Cabinet clears OVL's exit from Trinidad exploration venture

The cabinet committee on economic affairs (CCEA) today granted ex-post-facto approval for withdrawal of ONGC Videsh Limited (OVL), a partner in the ONGC Mittal Energy Ltd (OMEL) venture, from the oil exploration joint project in Trinidad & Tobago.

OVL had incurred an expenditure of over $1 million in the North Coast Marine Area 2 (NCMA 2) project.

OMEL exited the project after Mittal's investment arm Mittal Investment Saral (MIS) expressed its intention to withdraw from the block in view of the global economic meltdown and the inability of OEML to finalise the carry agreement with its Trinidad partner, Petrotrin.

OMEL's exit forced OVL to re examine the previous evaluation to assess whether OVL could take the entire available stake.

The CCEA had, at its meeting held in June 2008, considered and approved the investment by OVL in exploratory block NCMA 2.

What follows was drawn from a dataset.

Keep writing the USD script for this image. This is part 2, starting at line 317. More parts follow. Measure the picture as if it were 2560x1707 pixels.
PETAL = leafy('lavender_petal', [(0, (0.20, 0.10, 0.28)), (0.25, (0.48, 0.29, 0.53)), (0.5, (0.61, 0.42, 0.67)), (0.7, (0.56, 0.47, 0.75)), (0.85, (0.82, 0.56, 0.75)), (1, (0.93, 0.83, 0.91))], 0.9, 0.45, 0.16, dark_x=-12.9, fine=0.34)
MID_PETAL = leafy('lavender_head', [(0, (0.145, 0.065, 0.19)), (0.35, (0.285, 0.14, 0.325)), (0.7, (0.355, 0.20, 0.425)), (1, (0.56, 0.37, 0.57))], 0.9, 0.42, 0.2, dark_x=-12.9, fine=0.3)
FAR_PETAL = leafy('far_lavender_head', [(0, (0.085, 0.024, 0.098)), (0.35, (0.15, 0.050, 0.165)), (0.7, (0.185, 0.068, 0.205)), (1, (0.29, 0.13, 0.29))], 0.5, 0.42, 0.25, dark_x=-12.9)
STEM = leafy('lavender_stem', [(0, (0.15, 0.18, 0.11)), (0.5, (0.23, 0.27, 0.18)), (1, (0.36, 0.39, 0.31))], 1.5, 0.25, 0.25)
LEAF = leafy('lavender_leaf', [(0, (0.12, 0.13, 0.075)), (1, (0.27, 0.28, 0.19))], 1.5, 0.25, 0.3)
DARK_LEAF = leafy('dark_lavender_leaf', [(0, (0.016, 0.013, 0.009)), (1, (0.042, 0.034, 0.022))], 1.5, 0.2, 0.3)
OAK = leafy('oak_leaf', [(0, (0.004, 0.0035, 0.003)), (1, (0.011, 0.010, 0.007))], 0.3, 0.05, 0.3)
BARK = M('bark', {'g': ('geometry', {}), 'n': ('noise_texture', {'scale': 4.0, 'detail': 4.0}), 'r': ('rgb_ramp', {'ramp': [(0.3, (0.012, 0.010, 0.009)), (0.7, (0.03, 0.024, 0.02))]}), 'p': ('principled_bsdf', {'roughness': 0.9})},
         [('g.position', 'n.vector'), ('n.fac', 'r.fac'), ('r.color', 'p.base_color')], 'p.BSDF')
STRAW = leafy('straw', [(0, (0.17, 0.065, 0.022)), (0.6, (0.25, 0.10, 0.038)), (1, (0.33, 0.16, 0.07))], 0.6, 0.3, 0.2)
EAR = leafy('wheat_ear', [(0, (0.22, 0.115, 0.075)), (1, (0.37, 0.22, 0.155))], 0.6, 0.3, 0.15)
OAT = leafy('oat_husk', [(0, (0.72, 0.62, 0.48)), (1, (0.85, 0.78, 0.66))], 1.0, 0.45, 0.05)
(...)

National Oil Company of Trinidad & Tobago (Pertrotrin) had a participating interest (PI) of up to 35 per cent during the first exploration phase in NCMA 2 project. Thereafter, Pertotrin was supposed to pay for its PI. The remaining 65 per cent PI was to be acquired by OMEL wherein OVL's share of investment was up to $155 million, with an internal rate of return of over 14 per cent.